I was out at the range today, zeroing in my new 16" PSA AR9. That all went fairly well.
Then I got my Bushmaster CAR15 Lightweight 16" 5.56 out to make sure that it still remembers how and where to shoot. After 4 rounds, I laid the rifle on my table, and walked the 40 yards to my target. As I was marking the target, a stout gust of wind caught my shooting table and blew it over, throwing my rifle on the ground. When I returned and picked the rifle up, the stock and buffer tube came off in my hand. As I was inspecting it to see why, I found the problem.
The top of the tube threads on the polymer lower has broken. Well crap! Plus, I never was able to find the takedown pin spring that disappeared. Luckily, thats about it, so now I just need a new stripped lower and one spring. Slightly annoying, but not the end of the world.

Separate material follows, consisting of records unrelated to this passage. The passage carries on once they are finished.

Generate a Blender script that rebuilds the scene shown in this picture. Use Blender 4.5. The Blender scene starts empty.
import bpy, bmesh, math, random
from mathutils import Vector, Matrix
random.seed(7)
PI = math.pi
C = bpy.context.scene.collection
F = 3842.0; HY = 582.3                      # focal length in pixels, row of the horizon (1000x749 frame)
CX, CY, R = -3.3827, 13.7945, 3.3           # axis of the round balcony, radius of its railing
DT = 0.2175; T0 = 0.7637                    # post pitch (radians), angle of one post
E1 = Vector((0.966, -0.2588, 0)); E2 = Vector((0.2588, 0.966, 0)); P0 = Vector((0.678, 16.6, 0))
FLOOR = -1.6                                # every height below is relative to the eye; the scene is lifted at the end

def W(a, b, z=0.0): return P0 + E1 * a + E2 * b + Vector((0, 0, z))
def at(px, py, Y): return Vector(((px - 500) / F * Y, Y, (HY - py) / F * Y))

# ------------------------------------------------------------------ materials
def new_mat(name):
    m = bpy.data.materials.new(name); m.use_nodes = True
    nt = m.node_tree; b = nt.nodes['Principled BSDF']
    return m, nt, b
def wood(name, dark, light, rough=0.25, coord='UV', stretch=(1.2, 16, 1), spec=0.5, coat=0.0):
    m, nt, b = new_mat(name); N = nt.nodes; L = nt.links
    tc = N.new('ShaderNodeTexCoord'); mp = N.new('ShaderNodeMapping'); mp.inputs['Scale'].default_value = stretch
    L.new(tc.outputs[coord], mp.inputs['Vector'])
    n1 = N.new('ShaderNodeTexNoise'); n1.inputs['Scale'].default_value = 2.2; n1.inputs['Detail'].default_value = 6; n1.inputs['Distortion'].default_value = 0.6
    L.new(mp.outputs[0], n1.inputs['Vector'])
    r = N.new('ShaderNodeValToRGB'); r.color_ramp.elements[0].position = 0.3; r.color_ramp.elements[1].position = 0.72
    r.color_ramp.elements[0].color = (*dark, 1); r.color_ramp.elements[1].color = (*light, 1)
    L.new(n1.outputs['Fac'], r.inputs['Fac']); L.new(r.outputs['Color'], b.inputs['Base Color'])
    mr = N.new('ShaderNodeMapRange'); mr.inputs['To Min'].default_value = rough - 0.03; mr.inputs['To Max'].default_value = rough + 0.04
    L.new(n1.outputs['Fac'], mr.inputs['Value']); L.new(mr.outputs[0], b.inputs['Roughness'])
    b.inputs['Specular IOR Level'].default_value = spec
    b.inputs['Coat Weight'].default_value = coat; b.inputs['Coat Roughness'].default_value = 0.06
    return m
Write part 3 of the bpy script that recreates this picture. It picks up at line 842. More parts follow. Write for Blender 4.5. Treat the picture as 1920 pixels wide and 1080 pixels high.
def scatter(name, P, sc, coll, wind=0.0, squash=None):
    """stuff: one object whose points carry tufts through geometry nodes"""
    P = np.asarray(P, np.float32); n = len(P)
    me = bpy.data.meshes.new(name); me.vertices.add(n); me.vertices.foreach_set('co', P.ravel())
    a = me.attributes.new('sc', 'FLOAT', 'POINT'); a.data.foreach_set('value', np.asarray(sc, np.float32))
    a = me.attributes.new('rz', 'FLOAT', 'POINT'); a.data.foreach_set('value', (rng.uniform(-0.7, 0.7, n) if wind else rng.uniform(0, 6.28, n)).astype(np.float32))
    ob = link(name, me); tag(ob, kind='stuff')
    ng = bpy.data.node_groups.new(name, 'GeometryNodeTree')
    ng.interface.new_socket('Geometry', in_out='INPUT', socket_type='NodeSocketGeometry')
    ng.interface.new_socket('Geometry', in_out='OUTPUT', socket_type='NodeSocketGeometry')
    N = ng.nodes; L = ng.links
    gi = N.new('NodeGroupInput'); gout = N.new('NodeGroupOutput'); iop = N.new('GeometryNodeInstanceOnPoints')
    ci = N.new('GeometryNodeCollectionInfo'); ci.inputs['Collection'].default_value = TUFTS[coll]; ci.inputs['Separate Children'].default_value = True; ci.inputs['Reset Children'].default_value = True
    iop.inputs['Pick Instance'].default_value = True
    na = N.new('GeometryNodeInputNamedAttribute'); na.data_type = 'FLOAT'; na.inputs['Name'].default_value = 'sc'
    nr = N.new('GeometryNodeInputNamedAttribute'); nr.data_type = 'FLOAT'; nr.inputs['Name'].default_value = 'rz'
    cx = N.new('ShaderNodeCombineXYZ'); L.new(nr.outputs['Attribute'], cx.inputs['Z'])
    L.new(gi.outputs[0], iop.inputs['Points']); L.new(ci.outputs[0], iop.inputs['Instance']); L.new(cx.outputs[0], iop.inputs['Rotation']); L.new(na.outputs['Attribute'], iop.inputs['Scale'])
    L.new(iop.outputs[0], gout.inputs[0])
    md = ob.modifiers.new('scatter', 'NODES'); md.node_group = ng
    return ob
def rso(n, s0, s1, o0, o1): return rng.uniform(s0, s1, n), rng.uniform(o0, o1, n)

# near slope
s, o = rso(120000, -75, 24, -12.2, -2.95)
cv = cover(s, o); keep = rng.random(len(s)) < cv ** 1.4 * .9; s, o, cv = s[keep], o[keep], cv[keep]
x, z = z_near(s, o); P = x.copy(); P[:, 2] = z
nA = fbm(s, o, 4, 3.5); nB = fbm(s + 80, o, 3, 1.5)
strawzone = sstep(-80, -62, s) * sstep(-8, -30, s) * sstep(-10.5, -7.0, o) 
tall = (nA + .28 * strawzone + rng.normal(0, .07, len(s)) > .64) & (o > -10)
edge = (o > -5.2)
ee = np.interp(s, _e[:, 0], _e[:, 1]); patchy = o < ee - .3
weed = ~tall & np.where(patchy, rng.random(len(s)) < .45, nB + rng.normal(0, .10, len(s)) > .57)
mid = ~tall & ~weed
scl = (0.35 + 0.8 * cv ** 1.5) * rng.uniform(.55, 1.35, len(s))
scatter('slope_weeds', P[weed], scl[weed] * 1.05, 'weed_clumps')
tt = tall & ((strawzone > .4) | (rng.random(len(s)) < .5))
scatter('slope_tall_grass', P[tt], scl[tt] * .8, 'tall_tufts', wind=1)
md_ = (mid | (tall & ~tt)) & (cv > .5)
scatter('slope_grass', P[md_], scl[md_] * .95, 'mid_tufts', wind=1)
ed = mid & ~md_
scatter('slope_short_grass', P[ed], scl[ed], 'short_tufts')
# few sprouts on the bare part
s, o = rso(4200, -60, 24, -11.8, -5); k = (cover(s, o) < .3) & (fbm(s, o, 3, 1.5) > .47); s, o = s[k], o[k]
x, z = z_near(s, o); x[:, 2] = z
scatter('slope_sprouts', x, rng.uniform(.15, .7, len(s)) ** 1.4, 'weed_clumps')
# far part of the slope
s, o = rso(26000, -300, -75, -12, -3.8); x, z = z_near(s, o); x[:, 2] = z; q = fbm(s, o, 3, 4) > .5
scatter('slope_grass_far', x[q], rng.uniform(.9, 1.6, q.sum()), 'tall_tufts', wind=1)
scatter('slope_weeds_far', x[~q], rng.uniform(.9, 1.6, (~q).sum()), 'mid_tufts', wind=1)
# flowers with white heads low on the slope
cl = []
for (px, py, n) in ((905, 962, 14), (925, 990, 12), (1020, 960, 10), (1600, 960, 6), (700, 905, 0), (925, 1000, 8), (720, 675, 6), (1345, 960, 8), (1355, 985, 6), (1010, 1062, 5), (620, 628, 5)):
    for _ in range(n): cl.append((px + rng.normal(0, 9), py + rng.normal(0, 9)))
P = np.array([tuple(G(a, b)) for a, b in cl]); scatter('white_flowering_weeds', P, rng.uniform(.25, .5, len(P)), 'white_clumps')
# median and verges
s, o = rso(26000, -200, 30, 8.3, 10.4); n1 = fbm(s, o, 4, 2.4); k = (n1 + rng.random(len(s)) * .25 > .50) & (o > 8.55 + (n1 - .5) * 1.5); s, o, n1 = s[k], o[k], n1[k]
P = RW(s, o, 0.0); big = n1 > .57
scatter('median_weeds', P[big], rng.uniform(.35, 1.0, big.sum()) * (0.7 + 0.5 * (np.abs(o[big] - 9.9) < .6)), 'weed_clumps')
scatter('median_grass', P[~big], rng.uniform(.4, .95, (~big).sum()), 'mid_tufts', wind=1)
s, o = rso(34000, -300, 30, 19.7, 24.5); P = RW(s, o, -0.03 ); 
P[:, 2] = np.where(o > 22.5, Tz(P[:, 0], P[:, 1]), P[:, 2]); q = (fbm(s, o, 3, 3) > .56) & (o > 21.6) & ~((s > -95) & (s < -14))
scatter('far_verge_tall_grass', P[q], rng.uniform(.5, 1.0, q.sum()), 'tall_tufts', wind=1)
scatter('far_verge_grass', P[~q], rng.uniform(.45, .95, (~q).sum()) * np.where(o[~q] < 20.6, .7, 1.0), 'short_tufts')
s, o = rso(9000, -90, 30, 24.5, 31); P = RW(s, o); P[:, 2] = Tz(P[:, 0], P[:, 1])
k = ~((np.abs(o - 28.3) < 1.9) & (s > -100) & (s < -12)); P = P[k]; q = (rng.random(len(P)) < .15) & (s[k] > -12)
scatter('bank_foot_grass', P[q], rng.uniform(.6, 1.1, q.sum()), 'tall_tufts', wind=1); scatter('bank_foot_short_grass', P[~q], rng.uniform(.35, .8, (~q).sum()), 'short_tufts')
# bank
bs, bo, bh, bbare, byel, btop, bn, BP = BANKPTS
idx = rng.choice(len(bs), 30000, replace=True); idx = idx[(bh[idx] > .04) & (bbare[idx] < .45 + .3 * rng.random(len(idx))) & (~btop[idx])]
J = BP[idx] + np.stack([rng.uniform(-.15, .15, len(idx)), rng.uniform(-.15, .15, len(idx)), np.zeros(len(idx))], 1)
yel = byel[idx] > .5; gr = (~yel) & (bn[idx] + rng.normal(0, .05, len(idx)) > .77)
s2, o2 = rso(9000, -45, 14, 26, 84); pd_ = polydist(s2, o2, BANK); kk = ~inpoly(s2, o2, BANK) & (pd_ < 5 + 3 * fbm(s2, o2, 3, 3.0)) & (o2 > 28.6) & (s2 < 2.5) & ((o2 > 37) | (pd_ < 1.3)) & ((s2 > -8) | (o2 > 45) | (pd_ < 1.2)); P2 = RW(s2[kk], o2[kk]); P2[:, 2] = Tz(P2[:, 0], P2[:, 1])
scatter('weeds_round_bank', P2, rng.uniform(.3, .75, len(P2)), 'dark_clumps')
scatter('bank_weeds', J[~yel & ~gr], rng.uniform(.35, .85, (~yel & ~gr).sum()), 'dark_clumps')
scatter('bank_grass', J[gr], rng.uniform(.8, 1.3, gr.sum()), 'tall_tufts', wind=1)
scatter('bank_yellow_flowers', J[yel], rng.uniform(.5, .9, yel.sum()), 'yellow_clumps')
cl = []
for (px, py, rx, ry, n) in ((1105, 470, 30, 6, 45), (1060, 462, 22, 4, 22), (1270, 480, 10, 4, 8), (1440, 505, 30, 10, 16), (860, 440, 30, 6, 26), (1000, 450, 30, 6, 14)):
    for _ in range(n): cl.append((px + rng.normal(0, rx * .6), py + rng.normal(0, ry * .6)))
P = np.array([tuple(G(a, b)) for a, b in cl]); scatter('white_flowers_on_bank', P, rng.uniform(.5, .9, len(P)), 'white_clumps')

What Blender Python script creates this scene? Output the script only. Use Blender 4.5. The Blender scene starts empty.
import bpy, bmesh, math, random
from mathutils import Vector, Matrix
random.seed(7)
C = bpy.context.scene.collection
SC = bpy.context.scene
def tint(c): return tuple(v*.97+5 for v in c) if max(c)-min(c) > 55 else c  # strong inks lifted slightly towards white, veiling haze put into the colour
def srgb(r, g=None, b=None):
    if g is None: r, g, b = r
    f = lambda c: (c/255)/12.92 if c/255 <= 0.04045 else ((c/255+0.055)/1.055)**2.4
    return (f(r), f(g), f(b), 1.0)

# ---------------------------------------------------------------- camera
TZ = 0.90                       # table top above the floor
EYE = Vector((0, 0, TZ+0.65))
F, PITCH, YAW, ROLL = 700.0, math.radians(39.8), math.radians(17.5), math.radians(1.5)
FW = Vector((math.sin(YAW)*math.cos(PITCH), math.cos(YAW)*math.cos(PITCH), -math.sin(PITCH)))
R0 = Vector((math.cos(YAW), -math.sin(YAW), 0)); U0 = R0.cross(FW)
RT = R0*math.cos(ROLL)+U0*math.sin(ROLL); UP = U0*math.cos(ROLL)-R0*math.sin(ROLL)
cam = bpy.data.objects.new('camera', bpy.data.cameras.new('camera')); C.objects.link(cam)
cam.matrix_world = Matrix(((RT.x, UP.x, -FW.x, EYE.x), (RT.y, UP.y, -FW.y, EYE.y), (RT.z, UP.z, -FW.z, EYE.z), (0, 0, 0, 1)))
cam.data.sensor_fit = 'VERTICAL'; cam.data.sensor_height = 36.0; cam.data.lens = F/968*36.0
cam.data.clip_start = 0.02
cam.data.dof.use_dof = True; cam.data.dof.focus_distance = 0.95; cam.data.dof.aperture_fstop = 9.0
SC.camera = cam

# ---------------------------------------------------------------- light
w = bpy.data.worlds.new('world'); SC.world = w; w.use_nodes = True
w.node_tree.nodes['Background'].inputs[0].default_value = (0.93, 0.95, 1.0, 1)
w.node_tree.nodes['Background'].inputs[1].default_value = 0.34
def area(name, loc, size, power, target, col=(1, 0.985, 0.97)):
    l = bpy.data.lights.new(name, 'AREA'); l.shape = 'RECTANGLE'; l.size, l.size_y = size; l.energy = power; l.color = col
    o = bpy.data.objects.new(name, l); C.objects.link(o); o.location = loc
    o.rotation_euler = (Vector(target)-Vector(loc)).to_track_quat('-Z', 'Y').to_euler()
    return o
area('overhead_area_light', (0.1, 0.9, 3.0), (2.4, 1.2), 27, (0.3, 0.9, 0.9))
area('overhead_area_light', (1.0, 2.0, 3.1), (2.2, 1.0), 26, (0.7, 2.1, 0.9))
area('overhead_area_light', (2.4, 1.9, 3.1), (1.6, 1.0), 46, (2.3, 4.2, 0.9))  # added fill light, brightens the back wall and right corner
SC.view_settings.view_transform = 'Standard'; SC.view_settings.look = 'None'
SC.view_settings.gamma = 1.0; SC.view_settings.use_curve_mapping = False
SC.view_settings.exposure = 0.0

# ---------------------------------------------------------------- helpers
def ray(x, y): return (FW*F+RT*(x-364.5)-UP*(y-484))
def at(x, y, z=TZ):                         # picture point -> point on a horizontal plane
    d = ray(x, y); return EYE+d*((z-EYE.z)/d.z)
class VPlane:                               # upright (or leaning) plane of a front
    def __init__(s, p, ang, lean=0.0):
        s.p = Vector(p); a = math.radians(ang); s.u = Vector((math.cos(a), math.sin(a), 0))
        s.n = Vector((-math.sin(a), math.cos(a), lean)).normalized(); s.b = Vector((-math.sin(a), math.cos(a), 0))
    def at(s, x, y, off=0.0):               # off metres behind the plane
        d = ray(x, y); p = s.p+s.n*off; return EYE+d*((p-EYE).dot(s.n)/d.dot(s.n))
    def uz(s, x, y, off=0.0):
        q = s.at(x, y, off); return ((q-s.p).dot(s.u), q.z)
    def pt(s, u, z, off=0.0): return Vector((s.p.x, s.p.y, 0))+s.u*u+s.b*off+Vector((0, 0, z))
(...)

Thank you for the offer. I truly appreciate that, but I’ll just pick one up from my LGS. I also need to start gathering extra parts for this exact reason.
I would imagine that any gun buy back will require more than a broken, stripped lower. I’m sure not going to give anyone the LPK in it.
I don’t think that there’s anything special that I need to do. I’ll probably cut it up and dispose of it (after a respectful ceremony).
While a gun buy back may well be another version of justice served, there’s a BATFE legal way of disposing of the serialized part. Bring it to a gunsmith, that’s a FFL licensee. They have the procedure from BATFE on where and how to cut it. Don’t do it yourself . You can end up in a lot of Federal legal trouble for going it alone.
Just my humble $.02
Ablediver out
I’ve seen aluminum lowers crack there too, so its not just a polymer issue. GIs are hard on their gear, and using the buttstock to help dive into the ground is how we were trained. It kept the rifle out of the mud, but softened your impact. One of my teammates cracked his lower in the same spot as this, and the drills were worried if it could be repaired etc…It was, and sent back to the unit.
Polymer advancements have come a very long way since these were designed, although this is also the reason the KP-15 lower uses an integrated stock and buffer tube. the threaded buffer tube system feels sketchy enough in aluminum as it is.